Problem statement:
Locate the lines of the listing below that hold "part", then copy each of them.

═════ Recorded information

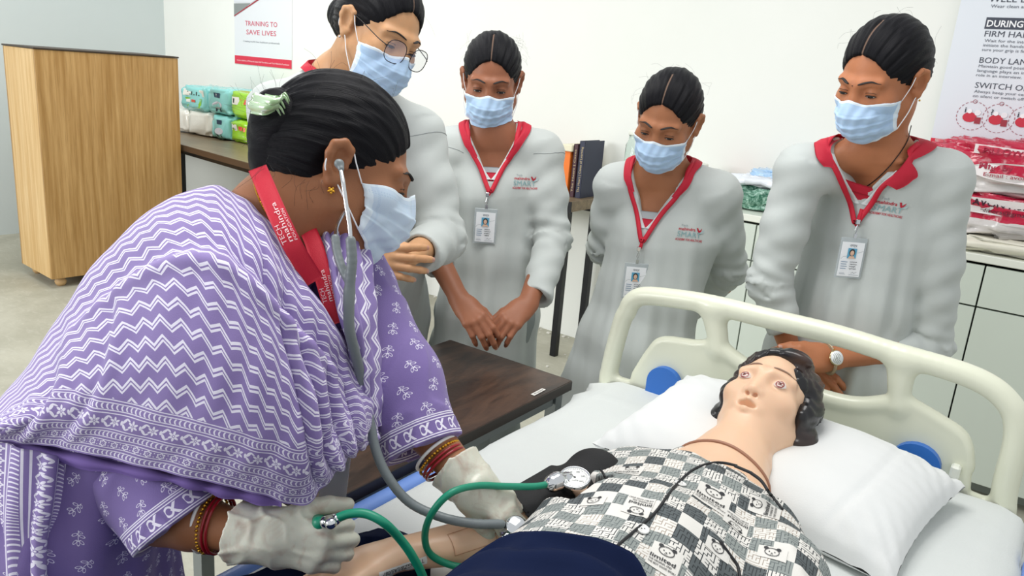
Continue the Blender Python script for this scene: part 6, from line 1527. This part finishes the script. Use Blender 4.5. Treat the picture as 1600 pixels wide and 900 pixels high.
# hair, bun, clip
hs = hair_sd(HN, fore=.040, front=-.002, low=-.045); v, f = hs.mesh(.0023); M['hairn'] = m_hair('black_hair_side', part=False); obj('hair', v, f, M['hairn'], nu_, True, hair_uv(HN, v)); htn = bvh(v, f)
b = bun_mesh(HN, (.022, -.098, .026), .041, 2, (.9, -.5, .1)); b.ell(HN(.0, -.085, -.02), V(.040, .035, .045)*HN.s, HN.B, 'u', .03); v, f = b.mesh(.0024); obj('hair_bun', v, f, M['hairb'], nu_, True, hair_uv(HN, v)*V(1, 1.7, 1.7)); btn = bvh(v, f)
M['clip'] = material('pale_green_clip_plastic', '#b9dca8', .2, Transmission_Weight=.35, Alpha=.92)
cl = [[P(393, 178, 1.142), P(391, 162, 1.130), P(398, 150, 1.125), P(412, 147, 1.130)], [P(404, 180, 1.113), P(406, 166, 1.101), P(413, 155, 1.101), P(424, 150, 1.107)], [P(416, 178, 1.107), P(420, 168, 1.092), P(427, 160, 1.089), P(436, 150, 1.095)], [P(428, 172, 1.113), P(434, 164, 1.101), P(440, 152, 1.101), P(446, 143, 1.113)]]
vs, fs, uv, gg = patch(cl, 16, 16, lambda u, v: .002*np.sin(u*16), .0025); clip_ = obj('hair_clip', vs, fs, M['clip'], nu_, label='pale green claw clip')
for k in range(5): q0 = gg[-1, 2+k*3]; MB().tube(catmull([q0, q0+CR*.004+CU*-.004, q0+CR*.007-CU*.011+CF*.004], 6), [.0022, .0021, .0019, .0016, .0012, .0008], 6).build('clip_tooth', M['clip'], clip_, True)
e_ = dict(lo=-.45, op=.20, az0=.0, gaze=-.42); eyes(HN, nu_, nt_, **e_)
def wisps(R): y = R.uniform(-.10, -.02); x = .070+R.uniform(0, .01); z = R.uniform(-.05, -.03); return [V(x-.004, y, z), V(x+.004, y+R.uniform(-.01, .01), z-.012), V(x-.002, y+R.uniform(-.02, .015), z-R.uniform(.02, .04))]
strands(HN, 12, 51, wisps, .00016).build('loose_hair', M['strand'], nu_, True)['kind'] = 'stuff'
strands(HN, 26, 52, flyaway(), .00016).build('loose_hair', M['strand'], nu_, True)['kind'] = 'stuff'
def bunfly(R): a = R.uniform(0, 6.28); o = V(R.uniform(-.3, 1), -abs(math.cos(a)), math.sin(a)*1.0); o /= np.linalg.norm(o); c = V(.022, -.098, .026); return [c+o*.04, c+o*.05+V(0, 0, R.uniform(-.01, .01)), c+o*R.uniform(.055, .075)+V(0, R.uniform(-.01, .01), R.uniform(-.01, .01))]
strands(HN, 22, 53, bunfly, .00011).build('loose_hair', M['strand'], nu_, True)['kind'] = 'stuff'
face_mask(HN, nu_, 'white and pale blue face mask gaping at the cheek', tree=nt_, seed=19, mat='mask_n', drop=-.014, gape=.004)
earring(HN, nu_, 1, M['gold'], .0022, True)
# gold chain and wide red lanyard
def npx(pts, off, n=40, tree=nt_):
    out = []
    for q in catmull([V(*p, 0)[:2] for p in pts], n):
        r_ = nrm(ray(*q)); h = tree.ray_cast(Vector(CO), Vector(r_), 3); out.append(np.array(h[0])+np.array(h[1])*off if h[0] is not None else P(q[0], q[1], .97))
    return np.array(out)
c = npx([(397, 283), (401, 300), (410, 322), (424, 345)], .0012, 30); mb = MB()
for k, q in enumerate(c): mb.box(q, (.0022, .0022, .0028), rz=k, bev=.0006)
mb.build('gold_chain', M['gold'], nu_)['kind'] = 'stuff'
def strap(pts, w, name, text=None, ts=None):
    c = catmull([P(*q) for q in pts], 50); t = np.gradient(c, axis=0); rows = []
    for q, tt in zip(c, t): r_ = nrm(q-CO); s_ = nrm(np.cross(tt, r_)); rows.append([q-s_*w/2, q-r_*.0015, q+s_*w/2])
    vs, fs, uv, gg = patch(rows, 8, 60, None, .0012, flip=True); o = obj(name, vs, fs, M['lanyard'], nu_)
    if text:
        i0, i1 = ts; a, b = c[i0], c[i1]; ax = nrm(b-a); s_ = nrm(np.cross(ax, nrm(a-CO))); tr = bvh(vs, fs); p = Print(); L = np.linalg.norm(b-a)
        p.text('TECH', 0, w*.18, w*.26, '#e8c8cc', width=L*.40); p.text('mahindra', 0, -w*.14, w*.28, '#f0d8da', width=L*.9); p.text('FOUNDATION', 0, -w*.38, w*.16, '#e8c8cc', width=L*.7)
        up_ = np.cross(np.cross(ax, nrm(a-CO)), ax); r2 = -ax; u2 = -s_
        p.build('lanyard_print', drape_map(tr, b, r2, u2 if np.cross(r2, u2)@nrm(CO-a) > 0 else -u2, .0012, .2), nu_)
    return c
strap([(402, 262, 1.113), (412, 285, 1.089), (426, 318, 1.069), (443, 355, 1.054), (462, 392, 1.054), (492, 440, 1.083)], .026, 'lanyard', 'x', (18, 36))
strap([(478, 352, 1.142), (492, 385, 1.118), (503, 425, 1.104), (513, 460, 1.101), (528, 505, 1.101)], .024, 'lanyard', 'x', (22, 40))
# ---- kurti
def cyl_uv(v, a, b, side, hem=None, R0=.15, off=0):
    ab = b-a; L = np.linalg.norm(ab); ax = ab/L; s_ = nrm(side-ax*(side@ax)); f_ = np.cross(ax, s_); q = v-a; t = q@ax; an = np.arctan2(q@f_, q@s_); return np.stack([an*R0+off, t, (L if hem is None else hem)-t], 1)
sd = SD(); sd.cone(lerp(NB, shR, .5), shR, .05, .052, 'u', .03); sd.cone(lerp(NB, shL, .5), shL, .05, .052, 'u', .03)
sd.econe(lerp(NB, chN, .6), chN, CN.X, (.12, .08), (.150, .100), 'u', .05); sd.econe(chN, lerp(chN, hipN, .5), CN.X, (.150, .10), (.140, .10), 'u', .04); sd.econe(lerp(chN, hipN, .5), hipN, CN.X, (.14, .10), (.175, .135), 'u', .04)
hemN = V(hipN[0]-.0, hipN[1]-.02, .50); sd.econe(hipN, hemN, CN.X, (.175, .135), (.21, .17), 'u', .04); sd.box(hemN-V(0, 0, .30), V(.5, .5, .30), None, .001, 's', .002)
sd.post.append(lambda p: .0050*np.sin(np.arctan2(p[:, 0]-hipN[0], p[:, 1]-hipN[1])*13+p[:, 2]*6)*np.clip((1.05-p[:, 2])/.2, 0, 1)+wob(p, 16, 81)*.003); v, f = sd.mesh(.0062)
obj('kurti', v, f, M['kurti'], nu_, True, cyl_uv(v, chN, hipN-V(0, 0, .2), CN.X, .9))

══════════

Expected answer:
Continue the Blender Python script for this scene: part 6, from line 1527. This part finishes the script. Use Blender 4.5. Treat the picture as 1600 pixels wide and 900 pixels high.
hs = hair_sd(HN, fore=.040, front=-.002, low=-.045); v, f = hs.mesh(.0023); M['hairn'] = m_hair('black_hair_side', part=False); obj('hair', v, f, M['hairn'], nu_, True, hair_uv(HN, v)); htn = bvh(v, f)